**SUPPLIED DATA**:
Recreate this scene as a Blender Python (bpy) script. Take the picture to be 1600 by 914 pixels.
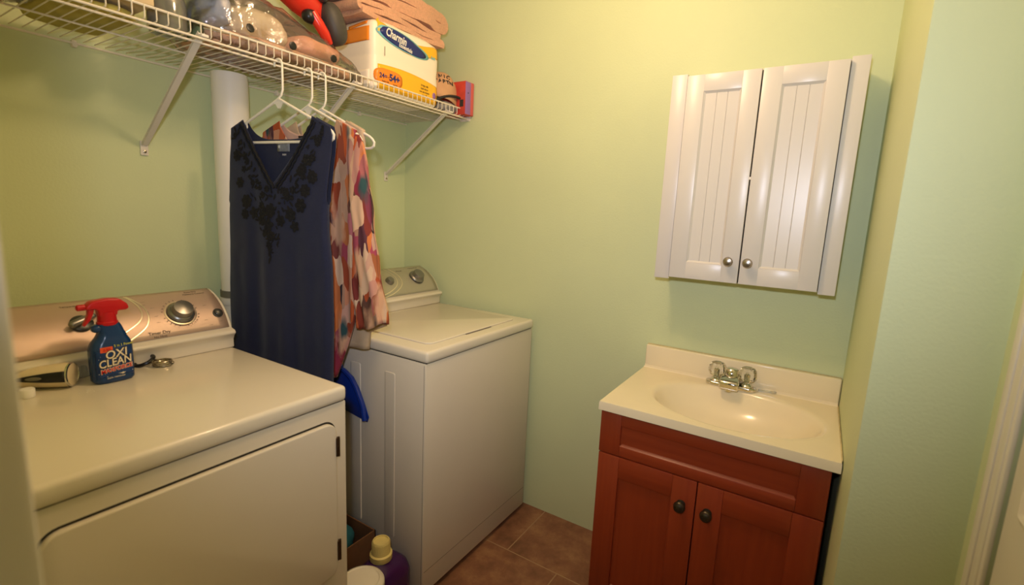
import bpy, bmesh, math, random
from math import sin, cos, pi, radians, sqrt
from mathutils import Vector, Matrix, noise
random.seed(7)
scn = bpy.context.scene
for o in list(bpy.data.objects):
    bpy.data.objects.remove(o)
COL = scn.collection

# ------------------------------------------------------------------ camera
CAM = Vector((-1.8547, -1.8576, 1.3716))
YAW, PITCH, ROLL, FPX = 0.5626, -0.1631, 0.0457, 753.66
fw = Vector((cos(PITCH)*cos(YAW), cos(PITCH)*sin(YAW), sin(PITCH)))
r0 = Vector((sin(YAW), -cos(YAW), 0)); u0 = r0.cross(fw)
rt = cos(ROLL)*r0 + sin(ROLL)*u0; up = -sin(ROLL)*r0 + cos(ROLL)*u0
cd = bpy.data.cameras.new('camera'); cam = bpy.data.objects.new('camera', cd); COL.objects.link(cam)
m = Matrix((rt, up, -fw)).transposed().to_4x4(); m.translation = CAM
cam.matrix_world = m
cd.sensor_width = 36; cd.sensor_fit = 'HORIZONTAL'; cd.lens = FPX/1600*36; cd.clip_start = .02
cd.dof.use_dof = True; cd.dof.focus_distance = 1.75; cd.dof.aperture_fstop = 2.6
scn.camera = cam

# ------------------------------------------------------------------ light, exposure
scn.view_settings.view_transform = 'Standard'; scn.view_settings.look = 'None'
scn.view_settings.exposure = 0.0; scn.view_settings.gamma = 1; scn.view_settings.use_curve_mapping = False
w = bpy.data.worlds.new('world'); scn.world = w; w.use_nodes = True
w.node_tree.nodes['Background'].inputs[0].default_value = (1, .9, .75, 1)
w.node_tree.nodes['Background'].inputs[1].default_value = 0.03
def light(name, kind, loc, energy, color, radius=.05, **k):
    d = bpy.data.lights.new(name, kind); d.energy = energy; d.color = color; d.shadow_soft_size = radius
    o = bpy.data.objects.new(name, d); COL.objects.link(o); o.location = loc
    for a, b in k.items(): setattr(d, a, b)
    return o
# warm ceiling bulb of the laundry room
light('ceiling_bulb', 'POINT', (-.82, -1.22, 2.25), 18.8, (1.0, .67, .39), .07)
# the camera's own flash, just above the lens
fl = light('camera_flash', 'SPOT', CAM + up*.15 - rt*.05 - fw*.02, 57, (.735, .77, .93), .03, spot_size=radians(122), spot_blend=1.0)
fl.rotation_euler = (fw + up*.27 + rt*.12).to_track_quat('-Z', 'Y').to_euler()

# ------------------------------------------------------------------ materials
def lin(c):
    def f(x):
        x /= 255
        return x/12.92 if x <= .04045 else ((x+.055)/1.055)**2.4
    return tuple(f(x) for x in c) + (1,)
def setin(b, n, v):
    if n in b.inputs: b.inputs[n].default_value = v
def mat(name, rgb, rough=.5, metal=0, bump=0, bscale=200, var=0, vscale=6, trans=0, ior=1.45, coat=0, stretch=(1, 1, 1), sheen=0, bdist=.002):
    m = bpy.data.materials.new(name); m.use_nodes = True
    nt = m.node_tree; b = nt.nodes['Principled BSDF']; L = nt.links
    c = lin(rgb); b.inputs['Base Color'].default_value = c
    b.inputs['Roughness'].default_value = rough; b.inputs['Metallic'].default_value = metal
    b.inputs['IOR'].default_value = ior
    setin(b, 'Transmission Weight', trans); setin(b, 'Coat Weight', coat); setin(b, 'Sheen Weight', sheen)
    setin(b, 'Coat Roughness', .08)
    if bump or var:
        tc = nt.nodes.new('ShaderNodeTexCoord'); mp = nt.nodes.new('ShaderNodeMapping'); mp.inputs['Scale'].default_value = stretch
        L.new(tc.outputs['Object'], mp.inputs[0])
    if var:
        n = nt.nodes.new('ShaderNodeTexNoise'); n.inputs['Scale'].default_value = vscale; n.inputs['Detail'].default_value = 5
        L.new(mp.outputs[0], n.inputs['Vector'])
        r = nt.nodes.new('ShaderNodeValToRGB'); r.color_ramp.elements[0].position = .3; r.color_ramp.elements[1].position = .7
        r.color_ramp.elements[0].color = tuple(x*(1-var) for x in c[:3])+(1,); r.color_ramp.elements[1].color = tuple(min(1, x*(1+var)) for x in c[:3])+(1,)
        L.new(n.outputs[0], r.inputs[0]); L.new(r.outputs[0], b.inputs['Base Color'])
    if bump:
        n = nt.nodes.new('ShaderNodeTexNoise'); n.inputs['Scale'].default_value = bscale; n.inputs['Detail'].default_value = 3
        L.new(mp.outputs[0], n.inputs['Vector'])
        bp = nt.nodes.new('ShaderNodeBump'); bp.inputs['Strength'].default_value = bump; bp.inputs['Distance'].default_value = bdist
        L.new(n.outputs[0], bp.inputs['Height']); L.new(bp.outputs[0], b.inputs['Normal'])
    return m
M = {}
M['wall'] = mat('lime_paint', (205, 215, 168), .55, bump=.25, bscale=140, var=.025, vscale=2.5)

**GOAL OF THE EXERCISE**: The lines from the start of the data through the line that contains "COL = scn.collection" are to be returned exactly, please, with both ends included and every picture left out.

**EXERCISE OUTPUT**:
Recreate this scene as a Blender Python (bpy) script. Take the picture to be 1600 by 914 pixels.
import bpy, bmesh, math, random
from math import sin, cos, pi, radians, sqrt
from mathutils import Vector, Matrix, noise
random.seed(7)
scn = bpy.context.scene
for o in list(bpy.data.objects):
    bpy.data.objects.remove(o)
COL = scn.collection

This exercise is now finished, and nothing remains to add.